Equivariant Light Field Convolution and Transformer
This addresses the problem of robust 3D vision tasks for researchers and practitioners by providing a method that improves invariance to camera pose variations, though it is incremental as it builds on existing equivariant and neural rendering techniques.
The paper tackles 3D reconstruction and novel view rendering from insufficient input views by proposing SE(3)-equivariant convolution and transformer methods in ray space, enabling learning of geometric priors equivariant to coordinate frame transformations without requiring transformation augmentation.

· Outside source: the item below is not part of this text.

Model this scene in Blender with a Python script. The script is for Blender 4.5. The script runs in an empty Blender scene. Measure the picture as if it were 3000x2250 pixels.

3D reconstruction and novel view rendering can greatly benefit from geometric priors when the input views are not sufficient in terms of coverage and inter-view baselines. Deep learning of geometric priors from 2D images often requires each image to be represented in a $2D$ canonical frame and the prior to be learned in a given or learned $3D$ canonical frame. In this paper, given only the relative poses of the cameras, we show how to learn priors from multiple views equivariant to coordinate frame transformations by proposing an $SE(3)$-equivariant convolution and transformer in the space of rays in 3D. This enables the creation of a light field that remains equivariant to the choice of coordinate frame. The light field as defined in our work, refers both to the radiance field and the feature field defined on the ray space. We model the ray space, the domain of the light field, as a homogeneous space of $SE(3)$ and introduce the $SE(3)$-equivariant convolution in ray space. Depending on the output domain of the convolution, we present convolution-based $SE(3)$-equivariant maps from ray space to ray space and to $\mathbb{R}^3$. Our mathematical framework allows us to go beyond convolution to $SE(3)$-equivariant attention in the ray space. We demonstrate how to tailor and adapt the equivariant convolution and transformer in the tasks of equivariant neural rendering and $3D$ reconstruction from multiple views. We demonstrate $SE(3)$-equivariance by obtaining robust results in roto-translated datasets without performing transformation augmentation.